Este último foi baseado no artigo “The Hustlers at Scores", escrito pela jornalista Jessica Pressler em 2016 e publicado na New York Magazine. Uma outra reportagem especial de Jessica foi a principal fonte para a atual produção mais assistida do Brasil na Netflix: ‘Inventando Anna’, criada por Shonda Rhimes. Dividida em nove episódios, a minissérie acompanha o processo investigativo e a apuração jornalística que procurava desvendar as motivações e história de vida de Anna Delvey (Julia Garner), pseudônimo de Anna Sorokin, uma brilhante jovem russa que aos 25 anos de idade conseguiu se infiltrar na alta-sociedade novaiorquina mentindo ser uma herdeira alemã. Tornando-se amiga de magnatas de Wall-Street e milionários dos ramos da moda e artes plásticas, ela roubou centenas de milhares de dólares e aplicou golpes em hotéis e bancos de luxo. 

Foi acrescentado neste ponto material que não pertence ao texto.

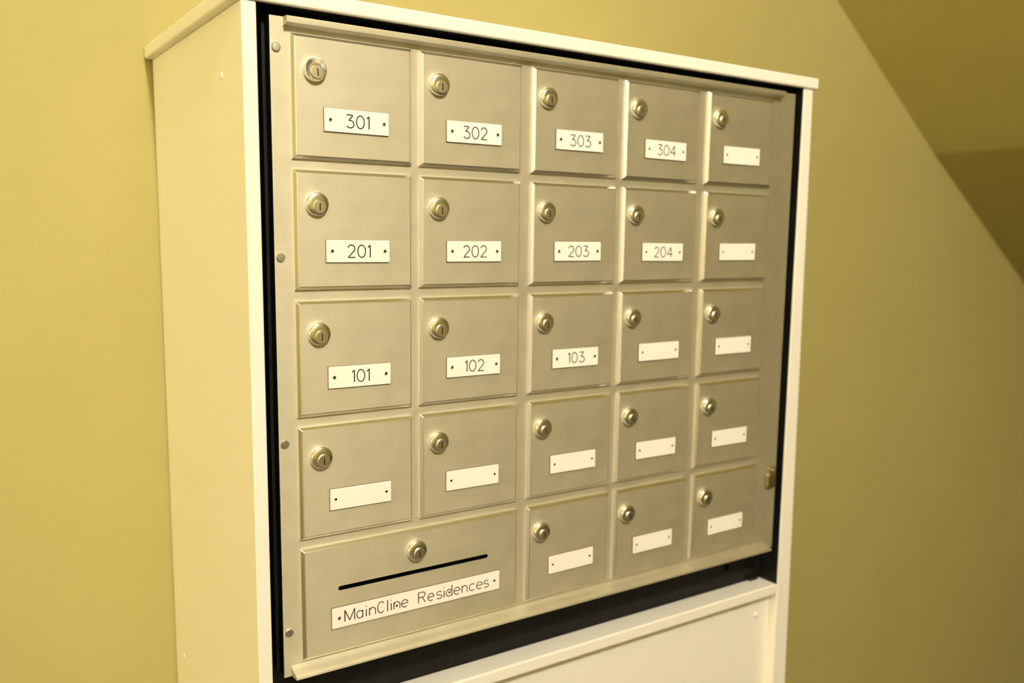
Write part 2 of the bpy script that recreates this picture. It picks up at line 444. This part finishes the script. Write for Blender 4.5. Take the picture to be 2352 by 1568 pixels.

A história, que se passa entre os anos de 2018 e 2019, impressiona em muitos níveis. Anna tinha tudo para ser uma Robin Wood millenial, não fosse o mero detalhe do ego maior que si e a busca por uma vida de riqueza extrema e fama. Privilégio branco, capitalismo, sexismo, ética jornalística e o universo das aparências nas redes sociais são explorados por toda a história. A série ainda conta com um easter-egg legal: em algum momento da vida, Anna se aproxima de um dos criadores do Fyre Festival, uma das maiores roubadas que gente rica se meteu na história e que virou tema de um documentário na Netflix (resumindo: esse seria o festival de música mais opulente do mundo, e quando os milionários chegaram nas Bahamas, se depararam com uma desorganização monumental, onde cabaninhas improvisadas, falta de água, de comida e de banheiros era o mínimo). 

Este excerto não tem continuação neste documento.